Comme un quintet en concert, les partitions de chaque poème s’enchainent en toute liberté, laissant à chaque écriture la liberté de suivre sa ligne, pour servir l’harmonie de la thématique donnée, mais sans se plier aux règles de la renga, ce « poème en chaîne », comme dans une série de waka écrite à plusieurs mains. Le thème libre autorisé à la fin à chaque contributeur s’inscrit dans le même accord, telle une fantaisie musicale.

Ceux qui sont familiers à la beauté fulgurante de ce genre de poésie courte seront enchantés tout aussi que ceux qui la découvrent, portés par un fil poétique qui suit les frissons qui surgissent à chaque changement imposé à leurs plumes par une saisonnalité régissant les changements de la nature, les mouvements des astres et l’évolution du baromètre de leur sensibilité.

Ainsi, pour prendre un seul exemple, on apprendra l’arrivée du printemps soit à travers la « blancheur du papier » dans laquelle plonge Jean Antonini, soit à l’aide « les mots que nous n’osons dire/des fleurs sou la neige » (Marie Derley, soit sur « les chaussures fleuries/de pétales de pâquerettes » (Damien Gabriels), soit à l’aide de « milliers de fleurs » qui prennent la forme d’une « pensée pour toi » (Iocasta Huppen), soit, enfin, dans la solitude qui condamne les familles confinées à « une réunion/digitale » (Serge Tomé).

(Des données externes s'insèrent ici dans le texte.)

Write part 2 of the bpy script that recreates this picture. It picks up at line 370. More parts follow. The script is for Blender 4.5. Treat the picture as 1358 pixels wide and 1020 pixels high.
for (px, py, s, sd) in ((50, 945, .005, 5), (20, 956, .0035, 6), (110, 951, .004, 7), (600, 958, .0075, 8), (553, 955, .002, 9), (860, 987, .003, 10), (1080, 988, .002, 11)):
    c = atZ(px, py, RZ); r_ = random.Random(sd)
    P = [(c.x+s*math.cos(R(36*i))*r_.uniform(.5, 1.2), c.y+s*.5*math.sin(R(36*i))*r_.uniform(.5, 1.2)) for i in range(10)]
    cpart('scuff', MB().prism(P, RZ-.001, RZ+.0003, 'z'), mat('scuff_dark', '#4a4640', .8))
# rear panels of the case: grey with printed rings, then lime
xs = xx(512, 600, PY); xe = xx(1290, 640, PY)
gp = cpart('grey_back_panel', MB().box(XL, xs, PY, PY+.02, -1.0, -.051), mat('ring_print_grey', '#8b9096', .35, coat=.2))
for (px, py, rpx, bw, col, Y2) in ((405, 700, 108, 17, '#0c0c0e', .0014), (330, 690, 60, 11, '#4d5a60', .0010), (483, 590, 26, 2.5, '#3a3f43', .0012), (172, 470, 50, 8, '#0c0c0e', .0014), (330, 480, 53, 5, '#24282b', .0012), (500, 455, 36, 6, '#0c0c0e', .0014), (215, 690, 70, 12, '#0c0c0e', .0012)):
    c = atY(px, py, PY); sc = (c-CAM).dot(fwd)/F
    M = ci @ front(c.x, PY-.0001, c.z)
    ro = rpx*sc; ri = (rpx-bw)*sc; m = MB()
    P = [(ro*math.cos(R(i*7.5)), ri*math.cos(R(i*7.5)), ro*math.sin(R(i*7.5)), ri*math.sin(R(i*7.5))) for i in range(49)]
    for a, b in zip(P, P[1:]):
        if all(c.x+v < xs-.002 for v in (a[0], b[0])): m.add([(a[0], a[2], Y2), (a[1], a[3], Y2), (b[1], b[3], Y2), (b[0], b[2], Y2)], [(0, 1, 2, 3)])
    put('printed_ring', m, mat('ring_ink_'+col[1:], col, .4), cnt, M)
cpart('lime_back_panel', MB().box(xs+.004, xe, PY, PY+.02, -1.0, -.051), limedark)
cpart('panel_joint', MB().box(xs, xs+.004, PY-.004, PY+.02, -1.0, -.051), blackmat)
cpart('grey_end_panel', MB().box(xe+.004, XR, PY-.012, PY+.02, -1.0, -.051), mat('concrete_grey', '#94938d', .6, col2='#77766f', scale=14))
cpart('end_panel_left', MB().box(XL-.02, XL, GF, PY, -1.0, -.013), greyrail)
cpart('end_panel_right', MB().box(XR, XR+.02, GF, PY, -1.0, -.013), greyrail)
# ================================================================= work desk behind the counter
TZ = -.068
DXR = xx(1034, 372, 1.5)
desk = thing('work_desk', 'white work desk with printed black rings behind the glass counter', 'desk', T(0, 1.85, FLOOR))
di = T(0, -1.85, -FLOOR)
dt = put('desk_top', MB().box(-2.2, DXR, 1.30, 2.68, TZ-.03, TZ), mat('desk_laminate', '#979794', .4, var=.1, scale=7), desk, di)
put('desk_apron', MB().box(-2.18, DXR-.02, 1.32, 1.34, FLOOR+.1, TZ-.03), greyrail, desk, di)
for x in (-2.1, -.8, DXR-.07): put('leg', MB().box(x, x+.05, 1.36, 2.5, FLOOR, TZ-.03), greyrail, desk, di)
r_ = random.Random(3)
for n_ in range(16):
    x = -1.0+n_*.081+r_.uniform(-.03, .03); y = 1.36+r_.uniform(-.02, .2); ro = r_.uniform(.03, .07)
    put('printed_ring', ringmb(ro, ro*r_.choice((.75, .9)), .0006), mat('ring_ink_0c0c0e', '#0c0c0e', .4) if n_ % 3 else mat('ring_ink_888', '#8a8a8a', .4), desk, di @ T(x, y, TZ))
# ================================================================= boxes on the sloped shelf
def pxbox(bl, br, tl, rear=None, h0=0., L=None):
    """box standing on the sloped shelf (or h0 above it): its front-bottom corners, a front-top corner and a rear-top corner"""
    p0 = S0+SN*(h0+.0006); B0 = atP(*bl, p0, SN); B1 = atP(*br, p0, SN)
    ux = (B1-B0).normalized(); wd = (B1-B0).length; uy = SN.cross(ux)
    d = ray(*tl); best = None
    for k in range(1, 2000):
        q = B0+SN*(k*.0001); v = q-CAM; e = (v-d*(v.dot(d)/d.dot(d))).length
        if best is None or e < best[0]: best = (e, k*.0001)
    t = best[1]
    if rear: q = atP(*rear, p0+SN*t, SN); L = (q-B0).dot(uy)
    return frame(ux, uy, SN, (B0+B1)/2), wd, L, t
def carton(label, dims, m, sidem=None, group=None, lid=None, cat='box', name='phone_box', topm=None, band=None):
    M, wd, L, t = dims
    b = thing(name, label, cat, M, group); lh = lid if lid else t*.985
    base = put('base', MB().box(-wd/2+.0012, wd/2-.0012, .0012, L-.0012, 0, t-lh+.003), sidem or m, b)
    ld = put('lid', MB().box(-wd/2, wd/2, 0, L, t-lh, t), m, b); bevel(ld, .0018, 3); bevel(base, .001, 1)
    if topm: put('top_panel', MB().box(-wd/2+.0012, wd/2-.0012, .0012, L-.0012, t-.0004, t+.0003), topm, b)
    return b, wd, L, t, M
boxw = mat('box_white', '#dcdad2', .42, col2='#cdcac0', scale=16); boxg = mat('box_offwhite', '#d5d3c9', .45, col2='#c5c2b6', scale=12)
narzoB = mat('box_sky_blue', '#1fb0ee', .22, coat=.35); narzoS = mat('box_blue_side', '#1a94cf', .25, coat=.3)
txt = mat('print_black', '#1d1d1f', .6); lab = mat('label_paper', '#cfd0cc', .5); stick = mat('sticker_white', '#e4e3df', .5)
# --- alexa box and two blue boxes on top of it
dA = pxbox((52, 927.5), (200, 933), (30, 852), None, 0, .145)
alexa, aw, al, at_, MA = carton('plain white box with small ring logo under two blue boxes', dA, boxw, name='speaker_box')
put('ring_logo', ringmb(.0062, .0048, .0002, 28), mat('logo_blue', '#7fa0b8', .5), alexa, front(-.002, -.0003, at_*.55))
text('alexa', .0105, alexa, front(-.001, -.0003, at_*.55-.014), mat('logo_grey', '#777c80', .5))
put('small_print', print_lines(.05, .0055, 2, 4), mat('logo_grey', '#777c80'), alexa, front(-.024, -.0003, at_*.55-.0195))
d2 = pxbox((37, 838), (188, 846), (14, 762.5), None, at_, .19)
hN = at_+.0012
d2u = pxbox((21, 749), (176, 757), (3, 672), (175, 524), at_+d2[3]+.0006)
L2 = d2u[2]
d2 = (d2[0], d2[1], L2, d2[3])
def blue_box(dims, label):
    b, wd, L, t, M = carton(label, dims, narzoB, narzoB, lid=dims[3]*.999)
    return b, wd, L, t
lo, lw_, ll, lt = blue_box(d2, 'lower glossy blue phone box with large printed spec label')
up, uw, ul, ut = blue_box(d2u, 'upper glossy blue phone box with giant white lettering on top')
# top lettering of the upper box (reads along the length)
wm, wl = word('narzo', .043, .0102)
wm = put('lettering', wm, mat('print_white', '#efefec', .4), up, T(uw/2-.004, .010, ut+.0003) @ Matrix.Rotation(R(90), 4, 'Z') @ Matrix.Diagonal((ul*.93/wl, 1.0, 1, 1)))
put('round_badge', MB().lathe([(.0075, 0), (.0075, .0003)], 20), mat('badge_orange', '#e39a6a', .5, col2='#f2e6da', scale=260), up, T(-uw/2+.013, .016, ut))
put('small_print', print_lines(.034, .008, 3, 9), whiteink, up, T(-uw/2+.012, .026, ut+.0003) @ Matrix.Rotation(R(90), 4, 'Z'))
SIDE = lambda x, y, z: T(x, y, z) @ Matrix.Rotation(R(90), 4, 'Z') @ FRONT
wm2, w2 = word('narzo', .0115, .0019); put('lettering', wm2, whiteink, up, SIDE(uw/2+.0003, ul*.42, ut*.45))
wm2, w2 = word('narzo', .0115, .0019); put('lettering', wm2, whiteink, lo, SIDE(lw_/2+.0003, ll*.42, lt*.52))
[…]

Suivre cette déclinaison de la saisonnalité poétique demandera au lecteur de s’abriter sous le réverbère de chaque série de poèmes, afin d’en deviner la durée de chacun, d’en saisir ensuite leur entrée et leur sortie de la scène qui se cache souvent au détour d’une page qui se tourne et oublie d’en annoncer le changement. Printemps, été, automne et hiver deviennent des personnifications de l’état d’âme de chaque poète qui s’accroche aux mots pour en saisir leur passage et la révérence qui doit l’accompagner.

Les poèmes demandent une lecture attentive, souvent une relecture pour en saisir la saveur délicate et l’élégance de la forme. Imprégnée dans la mémoire active par leur éloquence particulière, cette beauté est capable d’accompagner longtemps le lecteur charmé par la capacité esthétique du discours poétique.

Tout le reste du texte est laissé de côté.